Tegucigalpa, February 16th, 2023.-In orderto secure water resources and reduce the probability of natural disasters in the southwest of the Dominican Republic, the Central American Bank for Economic Integration (CABEI) approved a partial investment of US$236.9 million out of a total of US$336.1 million for the development of the "Project for the Construction of the Complementary Water Supply and Irrigation Works of the Montegrande Dam in the Barahona, Independencia and Bahoruco Provinces."

The initiative, which is expected to benefit 509,282 people in the provinces of Barahona, Bahoruco and Independencia, consists of the construction of a set of hydraulic works to meet the irrigation and clean water demands of the population, as well as for the generation of electricity and diversification of the energy matrix in the area.

"This complementary Project to the Montegrande Dam, also financed by CABEI, will bring important benefits not only in flood control in the area, but will also guarantee food security through the improvement of irrigation systems so that thousands of Dominicans can have access to crops with a high level of availability and quality, in addition to the generation of direct jobs," said CABEI Executive President, Dr. Dante Mossi.

The Montegrande Phase III Multipurpose Dam Project is located in the province of Barahona, on the border with the province of Azua in the southwest of the country and, as of December 2022, construction of the dam was 85.5% complete with disbursements of US$234.5 million of the total US$249.6 million approved by the multilateral.

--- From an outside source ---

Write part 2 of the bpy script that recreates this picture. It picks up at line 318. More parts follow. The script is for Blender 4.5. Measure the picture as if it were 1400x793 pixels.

This new operation is framed within CABEI's 2020-2024 Institutional Strategy, within the sustainable competitiveness axis that seeks to intervene in strengthening the economic, social and institutional factors that determine regional competitiveness, as well as the human development axis, which aims to generate effective social capacities for real social inclusion that ultimately translates into improving the well-being and quality of life of the region's inhabitants.